285 pages


Genre: Literature, Philosophy, Nonfiction, Essay
In a web of holes: Kafka re-read against the grain

Kafka did not collect his manuscripts. He squandered them and left behind fragments. The famous novel fragment The Trial has no definite chapter order. The two other novels The Missing Person and The Castle also remained fragments and create an atmosphere in which the boundary between real threat and paranoia becomes blurred. If for Kafka his own writing was the matrix to which reality was to be brought into a relationship of congruence  –  and if not, what he had written was destroyed immediately or later at his request  –  he drilled so many holes in it until there was no way through. The web of holes is the matrix, and it is reality: "The light shone down in a hard blow, tearing apart the web that fled on all sides, burning mercilessly through the remaining empty large-mesh net. Below, like a caught animal, the earth twitched and stood still. One under the spell of the other, they looked at each other. And the third, shying away from the encounter, moved aside". The prophetic aspect of this quote, which describes the moment of panic-stricken contactless touch, is the non-prophetic aspect.
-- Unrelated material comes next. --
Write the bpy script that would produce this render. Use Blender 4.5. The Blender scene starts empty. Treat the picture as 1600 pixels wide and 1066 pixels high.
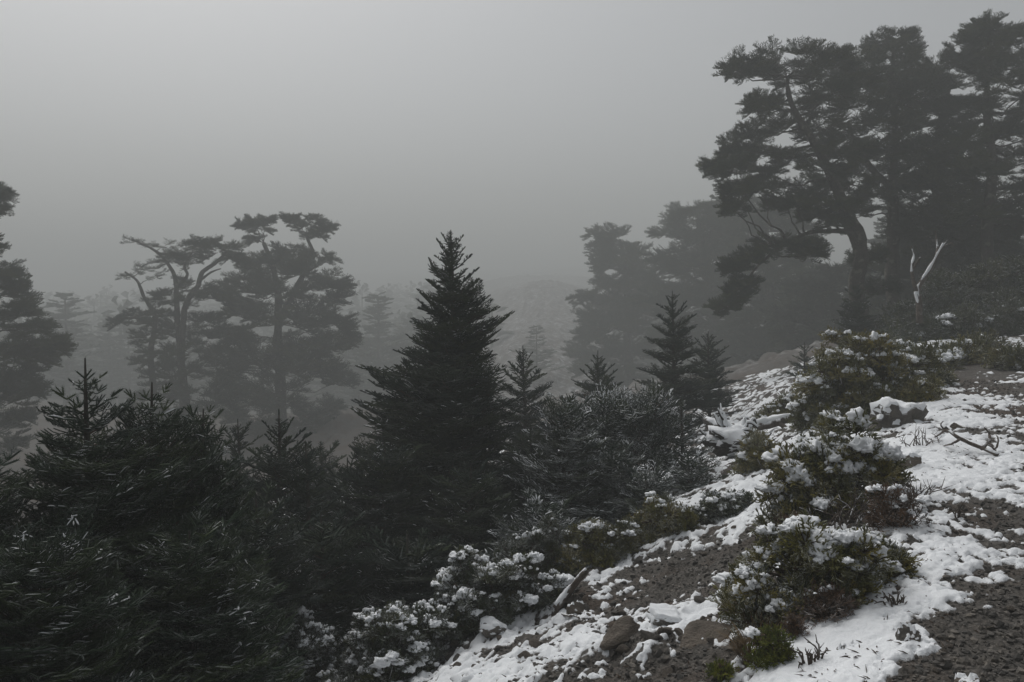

Kafka is not saying what he sees, but what he knows.

German title: Kafka
ISBN: 978-3-7518-3015-7
Publisher: Matthes & Seitz Berlin
Publication date: 2024
Print run: 2
Series: Fröhliche Wissenschaft Vol. 229



Marcus Steinweg, born in Koblenz in 1971, is a philosopher, lives in Berlin and is Professor of Art and Theory at the Karlsruhe Art Academy. He has been working with the artists Thomas Hirschhorn and Rosemarie Trockel since the 1990s and produces his own philosophical conceptual diagrams. Many of his texts and lectures operate at the interface between art and philosophy.

Sonja Dierks, born 1970, studied Modern German Literature, Musicology and Philosophy in Freiburg and Basel. Doctorate in 2001 at the Albert-Ludwigs-Universität Freiburg with Es gibt Gespenster. Betrachtungen zu Kafkas Erzählung (2003).